Maximizing green infrastructure, such as having green roofs, can also help with the flooding issue in Brampton as it will help absorb water that currently runs off roofs more quickly, Moore said. 

 

Green roofs are one potential investment cities can consider when looking to mitigate the impacts of climate change.

 

“Just intelligent design, making sure that when you design a residential area, you make sure that you include greenspaces, you mandate not connecting downspouts to the storm sewers,” he said. 

Living the Mosaic, Brampton’s 2040 Vision to revitalize the city, does prioritise green space, but the vision is not coming anytime soon. Speaking 10 to 20 years down the road, Moore doesn’t believe the larger picture (not just specific to Brampton) will be getting better as the use of carbon isn’t going to decrease at the rate needed, as the world continues to warm through a level of destruction caused by humans.  

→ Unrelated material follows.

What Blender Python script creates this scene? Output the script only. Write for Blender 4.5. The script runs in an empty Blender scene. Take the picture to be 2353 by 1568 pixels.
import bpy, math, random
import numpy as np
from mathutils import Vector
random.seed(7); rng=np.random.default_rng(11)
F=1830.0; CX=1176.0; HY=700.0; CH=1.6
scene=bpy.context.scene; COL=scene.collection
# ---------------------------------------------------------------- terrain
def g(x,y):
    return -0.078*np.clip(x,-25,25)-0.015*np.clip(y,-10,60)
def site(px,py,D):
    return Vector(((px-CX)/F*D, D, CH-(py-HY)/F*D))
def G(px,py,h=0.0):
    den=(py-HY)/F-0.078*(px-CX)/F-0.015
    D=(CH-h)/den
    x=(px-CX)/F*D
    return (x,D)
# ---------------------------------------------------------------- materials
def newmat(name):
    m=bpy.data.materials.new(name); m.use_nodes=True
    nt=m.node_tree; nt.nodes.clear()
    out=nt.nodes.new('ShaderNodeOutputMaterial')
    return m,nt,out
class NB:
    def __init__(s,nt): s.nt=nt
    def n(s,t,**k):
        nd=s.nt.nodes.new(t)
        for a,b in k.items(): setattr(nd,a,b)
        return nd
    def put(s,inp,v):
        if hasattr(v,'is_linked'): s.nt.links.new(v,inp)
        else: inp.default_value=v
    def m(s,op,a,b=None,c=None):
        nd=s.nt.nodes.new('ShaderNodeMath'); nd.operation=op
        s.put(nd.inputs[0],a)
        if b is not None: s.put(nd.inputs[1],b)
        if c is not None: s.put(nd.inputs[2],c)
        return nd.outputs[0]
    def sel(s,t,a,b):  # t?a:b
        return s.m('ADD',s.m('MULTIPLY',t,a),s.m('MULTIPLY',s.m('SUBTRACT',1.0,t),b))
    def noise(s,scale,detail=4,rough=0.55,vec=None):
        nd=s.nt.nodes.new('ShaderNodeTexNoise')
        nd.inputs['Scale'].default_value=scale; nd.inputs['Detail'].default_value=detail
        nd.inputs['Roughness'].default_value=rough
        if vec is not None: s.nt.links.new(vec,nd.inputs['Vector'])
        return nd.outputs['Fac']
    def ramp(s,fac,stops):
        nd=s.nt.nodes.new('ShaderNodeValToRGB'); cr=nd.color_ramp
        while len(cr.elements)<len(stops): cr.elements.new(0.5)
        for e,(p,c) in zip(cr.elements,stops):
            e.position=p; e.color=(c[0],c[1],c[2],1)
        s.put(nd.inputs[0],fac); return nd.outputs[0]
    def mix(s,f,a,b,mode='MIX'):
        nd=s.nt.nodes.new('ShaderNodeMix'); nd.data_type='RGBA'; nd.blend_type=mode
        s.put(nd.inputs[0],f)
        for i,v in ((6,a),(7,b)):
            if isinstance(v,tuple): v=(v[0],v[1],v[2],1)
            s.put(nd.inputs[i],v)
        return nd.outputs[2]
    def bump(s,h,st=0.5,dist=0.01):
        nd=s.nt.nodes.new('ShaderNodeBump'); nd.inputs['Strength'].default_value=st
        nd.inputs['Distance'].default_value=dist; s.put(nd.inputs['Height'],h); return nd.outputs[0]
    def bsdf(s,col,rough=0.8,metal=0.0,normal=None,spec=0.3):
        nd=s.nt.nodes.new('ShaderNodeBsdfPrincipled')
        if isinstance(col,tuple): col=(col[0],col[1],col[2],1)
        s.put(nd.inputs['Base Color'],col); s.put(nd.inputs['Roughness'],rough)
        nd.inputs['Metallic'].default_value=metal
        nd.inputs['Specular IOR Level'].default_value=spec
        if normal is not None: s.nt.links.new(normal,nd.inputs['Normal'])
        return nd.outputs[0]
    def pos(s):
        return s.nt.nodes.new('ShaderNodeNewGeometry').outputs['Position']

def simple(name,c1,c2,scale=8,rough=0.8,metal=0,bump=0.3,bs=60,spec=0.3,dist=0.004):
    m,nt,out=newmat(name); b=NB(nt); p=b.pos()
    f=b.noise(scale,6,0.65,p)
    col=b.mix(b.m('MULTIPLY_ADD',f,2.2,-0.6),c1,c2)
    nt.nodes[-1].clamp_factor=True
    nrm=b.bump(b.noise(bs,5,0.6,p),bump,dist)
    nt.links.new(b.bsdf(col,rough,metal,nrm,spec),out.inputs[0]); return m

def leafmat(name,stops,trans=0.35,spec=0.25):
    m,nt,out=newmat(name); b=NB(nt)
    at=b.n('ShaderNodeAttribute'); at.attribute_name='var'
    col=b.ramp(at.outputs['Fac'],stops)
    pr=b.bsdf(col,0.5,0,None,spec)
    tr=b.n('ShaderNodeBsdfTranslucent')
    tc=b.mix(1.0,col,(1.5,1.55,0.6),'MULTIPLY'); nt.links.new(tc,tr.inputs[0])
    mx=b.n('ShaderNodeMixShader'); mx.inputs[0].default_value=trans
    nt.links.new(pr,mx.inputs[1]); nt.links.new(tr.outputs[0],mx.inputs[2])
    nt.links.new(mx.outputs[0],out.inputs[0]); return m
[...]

Greenhouse gases “act as a blanket and keep heat in the system,” he said with most of this being carbon dioxide. One of the main sources of carbon dioxide is continuing to burn fossil fuels, which adds more carbon to the atmosphere, making the world warmer. Because of the way the GTA is structured, controlling this will be hard, Moore said. Like many people in the GTA, people in Brampton are reliant on cars to get from point A to B. The 2016 census showed the majority of the 278,000 commuters relied on such transportation to get to work, with more than 232,000 people using a car to commute on a daily basis. 

Moore believes in 2050, the economy will be greener, as it will be easier to access things that make the economy greener, such as electric cars, which do not emit carbon. “I think over time, I'm optimistic. It's just that we're not going to see it quickly. I think that's really the challenge.”